Abstract

Internet entrepreneurs, EdTech companies, AI enthusiasts, and other powerful stakeholders around the world have promoted the idea that big data and learning analytics (LA) have the potential to revolutionise education. LA, defined as the continuous measurement, collection, analysis and reporting of data about learners and their context (Gašević et al., 2015, p. 1), is increasingly being used to track and evaluate what students do in internet-mediated environments. A growing body of literature has questioned the benefits attributed to the use of AI-based solutions and raised a number of concerns about the current developments in the education sector.

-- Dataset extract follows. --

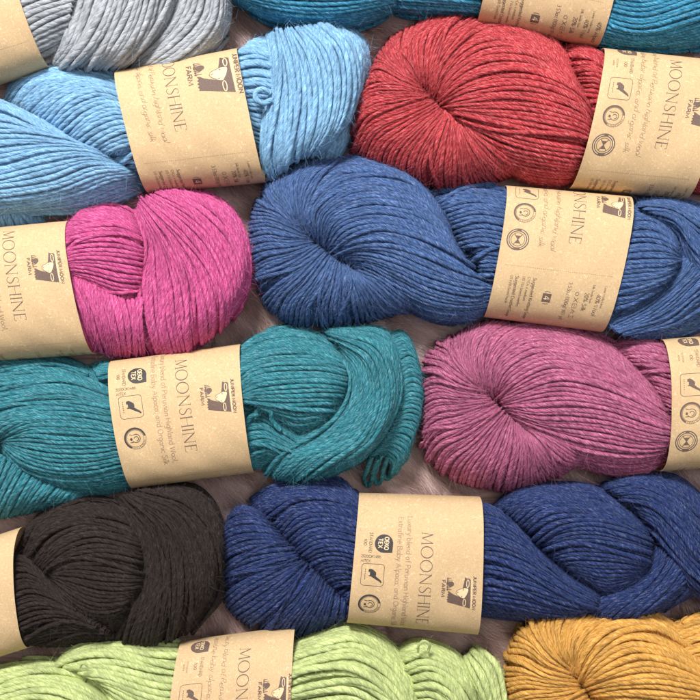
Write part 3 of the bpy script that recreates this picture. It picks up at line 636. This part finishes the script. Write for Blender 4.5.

Despite this growing interest among researchers, we know little about how the beliefs, values and feelings of different groups of educational practitioners shape how they engage with AI-driven learning analytics technologies and influence the evolution of the cultures of practice shaping the adoption of learning analytics. In this paper, we report on research that asks: how do culturally situated beliefs, values and emotions shape practitioners’ engagements with narrow AI in different contexts of practice? The research project as a whole examines these cultures of practice across three contrasting contexts. Here we will discuss early findings from one of these contexts – learning analytics in higher education. With insights from this research, we aim to contribute to empower practitioners in higher education and relevant stakeholders to foster the development of critical and reflective data cultures that are able to exploit the possibilities of learning analytics while being critically responsive to their societal implications and limitations.